The Good Terrorist

Background

Doris Lessing speaking at a Cologne literature festival in Germany, 2006

Doris Lessing's interest in politics began in the 1940s while she was living in Southern Rhodesia (now Zimbabwe). She was attracted to a group of "quasi-Communist[s]"[12] and joined the chapter of the Left Book Club in Salisbury (now Harare).[12] Later, prompted by the conflicts arising from racial segregation prominent in Rhodesia at the time, she also joined the Southern Rhodesian Labour Party.[13] Lessing moved to London in 1949 and began her writing career there. She became a member of the British Communist Party in the early 1950s, and was an active campaigner against the use of nuclear weapons.[13]

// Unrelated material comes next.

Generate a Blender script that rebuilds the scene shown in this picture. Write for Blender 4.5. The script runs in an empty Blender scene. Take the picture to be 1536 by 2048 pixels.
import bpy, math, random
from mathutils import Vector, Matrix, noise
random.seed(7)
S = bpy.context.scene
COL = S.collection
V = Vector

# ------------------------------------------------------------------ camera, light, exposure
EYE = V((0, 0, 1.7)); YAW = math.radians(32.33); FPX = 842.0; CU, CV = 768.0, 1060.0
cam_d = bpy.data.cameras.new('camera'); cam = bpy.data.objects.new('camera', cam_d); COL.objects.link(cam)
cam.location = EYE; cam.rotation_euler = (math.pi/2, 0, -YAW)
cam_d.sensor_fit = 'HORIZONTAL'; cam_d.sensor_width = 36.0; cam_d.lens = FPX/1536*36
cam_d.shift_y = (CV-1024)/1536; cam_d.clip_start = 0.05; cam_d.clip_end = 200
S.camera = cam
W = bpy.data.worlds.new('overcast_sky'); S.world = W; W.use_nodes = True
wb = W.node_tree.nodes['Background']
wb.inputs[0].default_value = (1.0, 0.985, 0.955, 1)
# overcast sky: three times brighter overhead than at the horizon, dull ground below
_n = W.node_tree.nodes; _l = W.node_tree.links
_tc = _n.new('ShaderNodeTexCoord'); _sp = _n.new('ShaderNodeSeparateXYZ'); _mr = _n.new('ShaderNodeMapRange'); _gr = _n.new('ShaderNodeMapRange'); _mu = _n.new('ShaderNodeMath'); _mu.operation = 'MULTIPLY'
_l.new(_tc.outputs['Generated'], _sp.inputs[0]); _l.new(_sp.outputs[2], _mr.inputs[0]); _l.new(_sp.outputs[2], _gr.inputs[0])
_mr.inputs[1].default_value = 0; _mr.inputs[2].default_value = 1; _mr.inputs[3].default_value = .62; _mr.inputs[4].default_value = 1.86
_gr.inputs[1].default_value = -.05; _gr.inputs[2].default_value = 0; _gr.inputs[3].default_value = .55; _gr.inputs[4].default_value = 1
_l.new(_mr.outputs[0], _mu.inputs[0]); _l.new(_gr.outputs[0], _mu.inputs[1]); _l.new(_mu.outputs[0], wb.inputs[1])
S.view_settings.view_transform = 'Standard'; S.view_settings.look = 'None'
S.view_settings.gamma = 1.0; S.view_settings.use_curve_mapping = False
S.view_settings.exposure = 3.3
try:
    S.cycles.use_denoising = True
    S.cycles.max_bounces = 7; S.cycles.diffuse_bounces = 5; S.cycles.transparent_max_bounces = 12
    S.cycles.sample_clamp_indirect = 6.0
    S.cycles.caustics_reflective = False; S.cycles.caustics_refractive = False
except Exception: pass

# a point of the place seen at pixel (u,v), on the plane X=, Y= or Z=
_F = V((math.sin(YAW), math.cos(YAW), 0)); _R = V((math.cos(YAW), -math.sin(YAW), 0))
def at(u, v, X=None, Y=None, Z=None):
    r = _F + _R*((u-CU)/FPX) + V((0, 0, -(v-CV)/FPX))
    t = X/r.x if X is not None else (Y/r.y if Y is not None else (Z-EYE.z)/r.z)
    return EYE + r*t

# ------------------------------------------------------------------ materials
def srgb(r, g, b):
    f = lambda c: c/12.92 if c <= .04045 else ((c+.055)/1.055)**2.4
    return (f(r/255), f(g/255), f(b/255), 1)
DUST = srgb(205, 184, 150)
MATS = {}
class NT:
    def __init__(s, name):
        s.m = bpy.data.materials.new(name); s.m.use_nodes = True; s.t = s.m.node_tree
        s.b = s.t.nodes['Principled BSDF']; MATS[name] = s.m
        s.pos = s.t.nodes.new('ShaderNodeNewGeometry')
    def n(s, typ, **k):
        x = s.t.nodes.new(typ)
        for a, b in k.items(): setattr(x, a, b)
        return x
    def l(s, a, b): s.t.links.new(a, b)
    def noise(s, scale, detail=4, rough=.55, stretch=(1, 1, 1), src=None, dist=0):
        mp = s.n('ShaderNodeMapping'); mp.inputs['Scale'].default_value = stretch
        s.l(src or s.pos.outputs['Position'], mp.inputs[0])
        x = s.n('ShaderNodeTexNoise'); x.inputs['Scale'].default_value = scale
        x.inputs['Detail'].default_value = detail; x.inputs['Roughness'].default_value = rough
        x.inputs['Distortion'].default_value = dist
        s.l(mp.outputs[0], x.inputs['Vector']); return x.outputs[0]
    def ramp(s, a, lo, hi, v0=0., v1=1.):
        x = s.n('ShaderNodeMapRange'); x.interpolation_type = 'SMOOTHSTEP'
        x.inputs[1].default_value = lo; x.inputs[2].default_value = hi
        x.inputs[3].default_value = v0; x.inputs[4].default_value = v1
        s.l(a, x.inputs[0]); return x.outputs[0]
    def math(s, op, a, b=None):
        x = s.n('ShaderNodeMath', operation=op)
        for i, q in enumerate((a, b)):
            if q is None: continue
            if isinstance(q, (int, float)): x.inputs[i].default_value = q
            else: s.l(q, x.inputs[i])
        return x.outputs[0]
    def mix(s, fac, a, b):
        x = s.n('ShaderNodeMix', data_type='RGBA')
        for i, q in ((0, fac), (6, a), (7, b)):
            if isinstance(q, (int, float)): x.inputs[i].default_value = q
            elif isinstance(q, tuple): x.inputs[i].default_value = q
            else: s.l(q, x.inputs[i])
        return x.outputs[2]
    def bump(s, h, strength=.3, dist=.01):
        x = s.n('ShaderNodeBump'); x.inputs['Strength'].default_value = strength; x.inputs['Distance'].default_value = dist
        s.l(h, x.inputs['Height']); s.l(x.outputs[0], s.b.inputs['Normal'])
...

By 1964, Lessing had published six novels, but grew disillusioned with Communism following the 1956 Hungarian uprising and, after reading The Sufis by Idries Shah, turned her attention to Sufism, an Islamic belief system.[14][15] This prompted her to write her five-volume "space fiction" series,[14] Canopus in Argos: Archives, which drew on Sufi concepts. The series was not well received by some of her readers,[14] who felt she had abandoned her "rational worldview".[16]

The Good Terrorist was Lessing's first book to be published after the Canopus in Argos series, which prompted several retorts from reviewers, including, "Lessing has returned to Earth",[17] and "Lessing returns to reality".[18] Several commentators have labelled The Good Terrorist as a satire,[19][20][21] while Lessing called it humorous. She said:

[I]t's not a book with a political statement. It's ... about a certain kind of political person, a kind of self-styled revolutionary that can only be produced by affluent societies. There's a great deal of playacting that I don't think you'd find in extreme left revolutionaries in societies where they have an immediate challenge.[17]

Lessing said she was inspired to write The Good Terrorist by the IRA bombing of the Harrods department store in London in 1983.[22] She recalled, "the media reported it to sound as if it was the work of amateurs. I started to think, what kind of amateurs could they be?"[17] and realised "how easy it would be for a kid, not really knowing what he or she was doing, to drift into a terrorist group."[17] Lessing already had Alice in mind as the central character: "I know several people like Alice—this mixture of ... maternal caring, ... and who can contemplate killing large numbers of people without a moment's bother."[22] She described Alice as "quietly comic[al]"[17] because she is so full of contradictions.[17] She said she was surprised how some of the characters (other than Jasper, Alice's love interest) developed, such as the pill-popping and fragile Faye,[6] who turned out to be a "destroyed person".[22]